MS: I have a computer, an old computer that I treat like an old second hand car. I take it apart and put it back together. It is an Apple. It is a ’98. I just don’t change it. I keep working inside the machine, plug in the microphone and headphones and put the ideas down. My work is all lyric driven. The lyrics are the hardest part.
THE FIRST RELEASE
PC: Compare the thrill of getting your first Hunters & Collectors album to getting your new album Embedded?
MS: I can’t describe it at any stage as ever being a thrill. I always find that getting to the end of a record is always hard work so getting there I feel incredible relief. I’m now at the stage where I can talk about the record and I like doing that because I’m comfortable with it. Having said that, I have never been all that comfortable with records. Having gone solo, I know the buck stops with me and I have a clear slate to work with. In the early days with Hunters I was always anxious about the release. It was always mysterious and political. I was very young and paranoid.
PC: Are you over Hunters now?
MS: Socially I am over it. It was a great band. The political nature in that band was brutal and hard for me. I wasn’t comfortable in that band. The process of getting songs complete and shaped was always difficult but it was all I knew so I thought it was the natural order. Now I know there are basic issues to confront like poetic landscape that have to be there. With Hunters & Collectors, it was always the issue about what other people felt. That’s just the way it is with art.

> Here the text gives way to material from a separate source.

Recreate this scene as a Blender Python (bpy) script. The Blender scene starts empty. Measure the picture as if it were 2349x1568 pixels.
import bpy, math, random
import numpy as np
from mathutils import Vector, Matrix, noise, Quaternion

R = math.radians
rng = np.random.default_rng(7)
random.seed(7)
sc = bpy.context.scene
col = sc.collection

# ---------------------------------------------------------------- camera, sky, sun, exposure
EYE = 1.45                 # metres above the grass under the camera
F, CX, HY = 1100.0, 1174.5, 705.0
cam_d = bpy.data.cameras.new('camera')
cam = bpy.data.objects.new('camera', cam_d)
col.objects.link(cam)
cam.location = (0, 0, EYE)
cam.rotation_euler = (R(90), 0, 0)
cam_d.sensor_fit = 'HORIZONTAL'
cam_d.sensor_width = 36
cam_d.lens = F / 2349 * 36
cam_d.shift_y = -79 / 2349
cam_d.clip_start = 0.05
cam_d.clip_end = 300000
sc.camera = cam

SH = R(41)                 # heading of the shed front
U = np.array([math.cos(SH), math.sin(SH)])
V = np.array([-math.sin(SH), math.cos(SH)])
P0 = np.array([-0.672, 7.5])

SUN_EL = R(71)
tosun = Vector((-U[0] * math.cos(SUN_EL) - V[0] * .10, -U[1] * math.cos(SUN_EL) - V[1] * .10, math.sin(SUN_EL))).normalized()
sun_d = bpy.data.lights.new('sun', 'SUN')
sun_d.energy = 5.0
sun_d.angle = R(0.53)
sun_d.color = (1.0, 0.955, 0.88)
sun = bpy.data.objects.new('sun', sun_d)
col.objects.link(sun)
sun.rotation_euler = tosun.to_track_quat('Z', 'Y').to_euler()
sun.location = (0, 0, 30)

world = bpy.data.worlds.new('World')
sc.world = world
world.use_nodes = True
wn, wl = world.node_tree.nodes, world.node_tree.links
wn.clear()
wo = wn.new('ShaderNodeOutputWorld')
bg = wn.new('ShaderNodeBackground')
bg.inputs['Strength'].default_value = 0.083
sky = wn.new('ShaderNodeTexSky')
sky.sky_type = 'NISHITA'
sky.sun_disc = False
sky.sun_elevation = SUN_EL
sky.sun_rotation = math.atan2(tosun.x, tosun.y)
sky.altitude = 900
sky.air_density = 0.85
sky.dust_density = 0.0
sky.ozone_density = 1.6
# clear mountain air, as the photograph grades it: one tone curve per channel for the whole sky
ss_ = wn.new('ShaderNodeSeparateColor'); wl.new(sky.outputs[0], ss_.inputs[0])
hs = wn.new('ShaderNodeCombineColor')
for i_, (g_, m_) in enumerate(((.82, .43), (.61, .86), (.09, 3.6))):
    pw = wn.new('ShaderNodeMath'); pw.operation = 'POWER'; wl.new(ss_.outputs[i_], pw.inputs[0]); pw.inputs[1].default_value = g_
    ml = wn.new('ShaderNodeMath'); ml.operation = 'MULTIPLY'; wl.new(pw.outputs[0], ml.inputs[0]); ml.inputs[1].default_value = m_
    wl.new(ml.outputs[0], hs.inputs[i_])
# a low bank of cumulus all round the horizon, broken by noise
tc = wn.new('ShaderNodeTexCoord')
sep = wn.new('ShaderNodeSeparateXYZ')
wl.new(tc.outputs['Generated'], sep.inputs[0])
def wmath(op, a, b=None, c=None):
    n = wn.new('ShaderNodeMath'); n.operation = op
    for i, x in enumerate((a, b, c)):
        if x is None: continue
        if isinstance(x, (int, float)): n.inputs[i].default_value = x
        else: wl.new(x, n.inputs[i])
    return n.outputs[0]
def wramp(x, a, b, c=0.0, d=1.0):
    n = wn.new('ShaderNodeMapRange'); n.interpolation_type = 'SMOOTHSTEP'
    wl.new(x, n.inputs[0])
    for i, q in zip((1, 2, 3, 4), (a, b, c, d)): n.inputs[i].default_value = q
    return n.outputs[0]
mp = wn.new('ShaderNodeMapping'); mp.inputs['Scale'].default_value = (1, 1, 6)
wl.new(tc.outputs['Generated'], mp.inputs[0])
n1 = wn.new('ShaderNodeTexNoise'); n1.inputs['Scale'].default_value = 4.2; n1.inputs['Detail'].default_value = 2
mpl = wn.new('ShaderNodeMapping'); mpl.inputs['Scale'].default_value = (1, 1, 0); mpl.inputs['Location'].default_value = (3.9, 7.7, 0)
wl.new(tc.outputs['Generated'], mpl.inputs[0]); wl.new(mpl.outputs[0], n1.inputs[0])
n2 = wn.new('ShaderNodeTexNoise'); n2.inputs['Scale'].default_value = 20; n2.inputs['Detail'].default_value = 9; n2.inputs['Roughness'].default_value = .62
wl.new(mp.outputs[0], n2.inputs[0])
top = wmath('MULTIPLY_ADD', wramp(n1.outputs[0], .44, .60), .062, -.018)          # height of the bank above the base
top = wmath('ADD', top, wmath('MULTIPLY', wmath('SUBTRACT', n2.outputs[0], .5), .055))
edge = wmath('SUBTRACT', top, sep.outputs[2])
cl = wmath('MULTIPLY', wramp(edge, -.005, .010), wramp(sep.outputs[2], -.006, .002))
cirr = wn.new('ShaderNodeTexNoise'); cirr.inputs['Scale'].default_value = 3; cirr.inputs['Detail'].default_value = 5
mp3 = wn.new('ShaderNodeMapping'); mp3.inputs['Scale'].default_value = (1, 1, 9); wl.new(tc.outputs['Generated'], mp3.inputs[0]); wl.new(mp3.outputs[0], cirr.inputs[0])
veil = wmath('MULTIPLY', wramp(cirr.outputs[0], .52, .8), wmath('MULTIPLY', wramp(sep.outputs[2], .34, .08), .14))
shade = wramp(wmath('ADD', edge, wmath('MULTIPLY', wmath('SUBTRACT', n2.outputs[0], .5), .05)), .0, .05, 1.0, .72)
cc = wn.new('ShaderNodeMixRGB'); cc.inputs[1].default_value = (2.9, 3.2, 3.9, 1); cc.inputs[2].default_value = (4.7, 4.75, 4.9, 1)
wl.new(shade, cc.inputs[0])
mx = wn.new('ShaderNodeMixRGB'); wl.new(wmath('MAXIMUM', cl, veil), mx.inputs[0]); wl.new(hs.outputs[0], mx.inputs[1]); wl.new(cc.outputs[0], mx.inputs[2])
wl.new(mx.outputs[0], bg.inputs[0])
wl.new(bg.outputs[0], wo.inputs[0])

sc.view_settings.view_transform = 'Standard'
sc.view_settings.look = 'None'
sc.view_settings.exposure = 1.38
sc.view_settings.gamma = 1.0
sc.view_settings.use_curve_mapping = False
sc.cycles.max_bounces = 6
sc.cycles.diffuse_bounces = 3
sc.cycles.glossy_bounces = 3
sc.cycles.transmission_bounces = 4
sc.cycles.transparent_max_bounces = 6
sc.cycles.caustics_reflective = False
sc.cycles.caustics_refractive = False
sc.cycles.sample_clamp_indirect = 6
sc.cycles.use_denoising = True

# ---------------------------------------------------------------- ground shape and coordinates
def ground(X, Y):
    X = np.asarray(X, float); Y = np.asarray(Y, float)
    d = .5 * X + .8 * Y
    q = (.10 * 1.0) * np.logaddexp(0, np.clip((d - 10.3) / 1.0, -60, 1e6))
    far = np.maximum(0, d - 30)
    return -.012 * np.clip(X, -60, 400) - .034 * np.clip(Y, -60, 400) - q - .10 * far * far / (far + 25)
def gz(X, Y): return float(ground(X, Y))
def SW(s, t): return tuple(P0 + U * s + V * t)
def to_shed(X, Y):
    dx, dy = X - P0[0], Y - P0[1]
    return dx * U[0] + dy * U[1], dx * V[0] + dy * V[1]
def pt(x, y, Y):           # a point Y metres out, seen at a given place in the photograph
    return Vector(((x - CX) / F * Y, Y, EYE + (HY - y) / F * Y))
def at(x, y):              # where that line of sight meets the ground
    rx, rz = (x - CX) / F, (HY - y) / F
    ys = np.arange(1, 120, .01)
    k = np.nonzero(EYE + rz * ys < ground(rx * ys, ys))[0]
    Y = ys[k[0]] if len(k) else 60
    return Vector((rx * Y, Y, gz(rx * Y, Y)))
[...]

PC: Look a Chisel and the success of the Ringside. Could you see yourself going out with Hunters again every five or six years and doing something like that?

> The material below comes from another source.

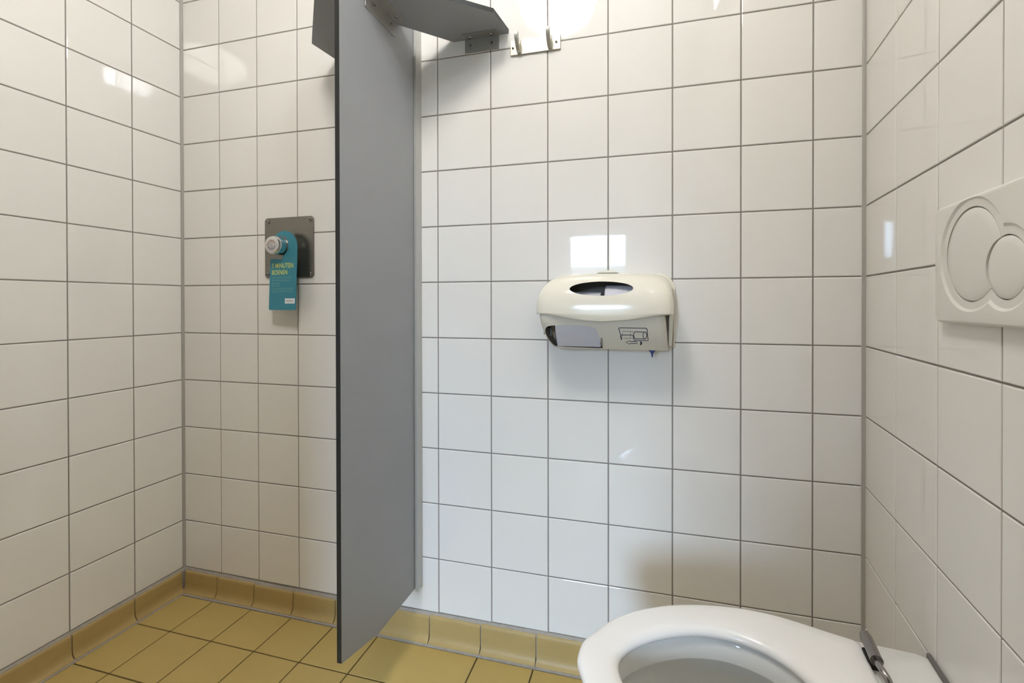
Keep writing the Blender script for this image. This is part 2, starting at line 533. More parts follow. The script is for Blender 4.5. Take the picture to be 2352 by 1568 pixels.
# ------------------------------------------------------------------ ceiling lamp (seen as a reflection in the tiles)
lp = tag(empty('ceiling_lamp', (0.898, -1.01, H)), 'round opal ceiling lamp above the toilet stall', 'lamp')
link('lamp_base', lathe_me([(0.0, 0.0), (0.120, 0.0), (0.120, -0.060), (0.176, -0.080), (0.186, -0.094), (0.184, -0.108), (0.0, -0.108)], 'z', 48), 'paint', lp, smooth=40)
prof = [(0.0, -0.108)] + [(0.180 * math.cos(math.radians(a)), -0.110 - 0.122 * math.sin(math.radians(a))) for a in range(0, 90, 9)] + [(0.0, -0.232)]
link('lamp_dome', lathe_me(prof, 'z', 48), 'lamp', lp, smooth=60)

# ------------------------------------------------------------------ partition between shower and toilet
pt = tag(empty('partition_screen', (0.7, -0.17, 0.0)), 'tall light grey laminate partition with black edges, fixed to the tiled wall', 'partition')
PX0, PX1, PYF = 0.6955, 0.7065, -0.331
def sub(o):     # parts of the partition are modelled in room coordinates
    o.matrix_parent_inverse = Matrix.Translation((-0.7, 0.17, 0.0))
    return o
outline = [(-0.006, 0.155), (-0.20, 0.155), (PYF, 0.1865), (PYF, 1.77), (-0.006, 1.77)]
sub(link('panel', prism_me(outline, 'x', PX0, PX1, edge_mat=1), ['panel', 'core'], pt))
ch = [(PX0 - 0.0075, 0.0), (PX1 + 0.0075, 0.0), (PX1 + 0.0075, -0.030), (PX1 + 0.0008, -0.030), (PX1 + 0.0008, -0.0045), (PX0 - 0.0008, -0.0045), (PX0 - 0.0008, -0.030), (PX0 - 0.0075, -0.030)]
sub(link('wall_channel', prism_me(ch, 'z', 0.148, 1.77), 'channel', pt))['label'] = 'pale aluminium wall channel'
GZ = 1.6425
XM = (PX0 + PX1) / 2
def gusset_pts(s):
    if s < 0:
        return [(PX0, -0.316), (PX0, -0.105), (0.590, 0.0), (0.4445, 0.0), (0.434, -0.092), (0.600, -0.274)]
    return [(PX1, -0.290), (PX1, -0.105), (0.812, 0.0), (0.968, 0.0), (0.957, -0.089)]
def screw(parent, loc, rot, r=0.0048):
    """low round head with a dark hexagon socket"""
    key = ('screw', r)
    if key not in TCACHE:
        me = lathe_me([(0.0, -0.0022), (r * 0.42, -0.0022), (r * 0.46, -0.0008), (r * 0.5, -0.0026), (r * 0.8, -0.0024), (r, -0.0008), (r, 0.0004), (0, 0.0004)][::-1], 'y', 16)
        me.materials.append(MT['screw']); me.materials.append(MT['dark'])
        for p in me.polygons:
            c = p.center
            if math.hypot(c.x, c.z) < r * 0.47:
                p.material_index = 1  # shade of the socket painted black
        shade(me, 40)
        TCACHE[key] = me
    return link('screw', TCACHE[key], None, parent, loc, rot)
for s in (1, -1):
    sub(link('brace', prism_me(gusset_pts(s), 'z', GZ, GZ + 0.0115, edge_mat=1), ['panel', 'core'], pt))['label'] = 'grey corner brace board with black edges'
    xf = PX1 if s > 0 else PX0
    def leg(name, x0, x1, y0, y1, z0, z1, x0b, x1b, y0b, y1b, z0b, z1b):
        bm = bmesh.new()
        for q in ((x0, x1, y0, y1, z0, z1), (x0b, x1b, y0b, y1b, z0b, z1b)):
            xa, xb = sorted(q[:2])
            me = box_me(xa, xb, *q[2:], 0.0006, 1); bm.from_mesh(me); bpy.data.meshes.remove(me)
        me = bpy.data.meshes.new(name); bm.to_mesh(me); bm.free()
        return sub(link(name, me, 'alu', pt))
    # bracket on the panel
    b1 = leg('angle_bracket', xf, xf + s * 0.003, -0.246, -0.122, 1.601, GZ, xf, xf + s * 0.026, -0.246, -0.118, GZ - 0.003, GZ)
    b1['label'] = 'aluminium angle bracket under the brace'
    for yy in (-0.216, -0.146):
        screw(b1, (xf + s * 0.0038, yy, 1.620), (0, 0, math.pi / 2 * s))
        screw(b1, (xf + s * 0.016, yy + 0.004, GZ - 0.0038), (math.pi / 2, 0, 0), 0.0042)
    # bracket on the wall
    c0, c1 = sorted((XM + s * (0.846 - XM), XM + s * (0.942 - XM)))
    b2 = leg('angle_bracket', c0, c1, -0.0042, -0.0012, 1.606, GZ, c0, c1, -0.027, -0.0012, GZ - 0.003, GZ)
    b2['label'] = 'aluminium angle bracket under the brace'
    for xx in (c0 + 0.018, c1 - 0.018):
        screw(b2, (xx, -0.0050, 1.622), (0, 0, 0))
        screw(b2, (xx, -0.0155, GZ - 0.0038), (math.pi / 2, 0, 0), 0.0042)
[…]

MS: No, it was a different type of band with different types of people. There were guys in Hunters who you wouldn’t call professional musicians. They weren’t compelled to play an instrument for the rest of their lives. I know at least four of them who haven’t picked up an instrument since we broke up. It’s not like they are looking for a gig. It was a funny beast and I can’t say I honestly know what it was about. The legacy was profound and that is what intrigues me now, just what those songs meant. Some of the songs have become these iconic tunes. I am more interested in that than the band itself.
SOMETHING YOU DIDN’T KNOW
PC: It’s interesting to see the ripple went as far as Seattle and reached Pearl Jam who invited you on stage on their recent tour to sing one of your songs.

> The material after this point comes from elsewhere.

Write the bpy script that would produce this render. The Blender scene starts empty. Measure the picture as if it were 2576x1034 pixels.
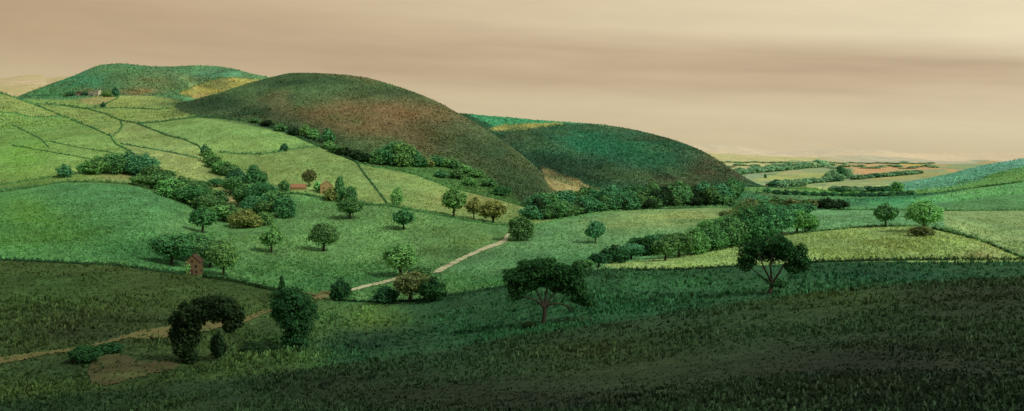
import bpy, math, random
import numpy as np
from mathutils import Vector

random.seed(7)
RNG = np.random.default_rng(7)
scene = bpy.context.scene
COL = scene.collection
F = 2800.0          # focal length in plan units (a 2576 x 1034 survey sheet of the view)
CX, HOR = 1288.0, 385.0
ZC = 60.0           # eye height above the datum

# --------------------------------------------------------------- helpers
def tag(o, label=None, cat=None, group=None, kind=None):
    if label: o['label'] = label
    if cat: o['category'] = cat
    if group: o['group'] = group
    if kind: o['kind'] = kind
    return o

def empty(name, loc, rz=0.0):
    o = bpy.data.objects.new(name, None)
    o.empty_display_size = 0.5
    COL.objects.link(o)
    o.location = loc
    o.rotation_euler = (0, 0, rz)
    return o

def link(name, me, parent=None):
    o = bpy.data.objects.new(name, me)
    COL.objects.link(o)
    if parent: o.parent = parent
    return o

def mesh_np(name, verts, quads, mats, midx=None, smooth=False, tris=None):
    """fast mesh from numpy quads (n,4) (and optional tris)"""
    me = bpy.data.meshes.new(name)
    verts = np.asarray(verts, dtype=np.float32)
    quads = np.asarray(quads, dtype=np.int32).reshape(-1, 4)
    nq = len(quads)
    nt = 0 if tris is None else len(tris)
    me.vertices.add(len(verts))
    me.vertices.foreach_set('co', verts.ravel())
    loops = quads.ravel()
    starts = np.arange(nq) * 4
    totals = np.full(nq, 4)
    if nt:
        tris = np.asarray(tris, dtype=np.int32)
        starts = np.concatenate([starts, nq*4 + np.arange(nt)*3])
        totals = np.concatenate([totals, np.full(nt, 3)])
        loops = np.concatenate([loops, tris.ravel()])
    me.loops.add(len(loops))
    me.loops.foreach_set('vertex_index', loops.astype(np.int32))
    me.polygons.add(nq + nt)
    me.polygons.foreach_set('loop_start', starts.astype(np.int32))
    me.polygons.foreach_set('loop_total', totals.astype(np.int32))
    for m in mats: me.materials.append(m)
    if midx is not None:
        me.polygons.foreach_set('material_index', np.asarray(midx, dtype=np.int32))
    me.polygons.foreach_set('use_smooth', np.full(nq+nt, smooth))
    me.update(calc_edges=True)
    me.validate()
    return me

def s2l(c):
    c = np.asarray(c, dtype=float) / 255.0
    return np.where(c <= 0.04045, c/12.92, ((c+0.055)/1.055)**2.4)

# --------------------------------------------------------------- materials
LIGHT = np.array([1.05, 0.98, 0.80])     # how bright the daylight makes a white card: albedo = wanted / LIGHT
def alb(rgb, k=1.0):
    return tuple(np.clip(s2l(rgb) / LIGHT * k, 0.003, 0.85))

def new_mat(name):
    m = bpy.data.materials.new(name)
    m.use_nodes = True
    nt = m.node_tree
    nt.nodes.clear()
    return m, nt

def N(nt, typ, **kw):
    n = nt.nodes.new(typ)
    for k, v in kw.items(): setattr(n, k, v)
    return n

def noise(nt, vec, scale, detail=4, rough=0.6):
    n = N(nt, 'ShaderNodeTexNoise')
    n.inputs['Scale'].default_value = scale
    n.inputs['Detail'].default_value = detail
    n.inputs['Roughness'].default_value = rough
    if vec is not None: nt.links.new(vec, n.inputs['Vector'])
    return n.outputs['Fac']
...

MS: What was interesting about that was before we sound-checked Eddie (Vedder) came over and shook hands and after a minute I had to ask “How do you know about Hunters & Collectors” and he told me this amazing story. He said he met me in a band room in Seattle. He was a devotee of Aussie bands and a lot of Australian bands were touring America. He turned up at an amphitheatre in San Diego and he tells me that he worked in a local petrochemical plant and used to come and see bands all the time and he talked his way backstage to say hello and I gave him my autograph. He fell in love with that song ‘Throw Your Arms Around Me’. He had Human Frailty. It did well in America. It was played by college charts and had a nibble at AOR. If we had stayed in America for a year after that and consolidated like R.E.M. did, we would have made it but we went home. There is a distance that Aussie bands have to face and you have to get a song away in America for it to make sense.
Mark Seymour’s new album ‘Embedded’ is out through Liberation Records.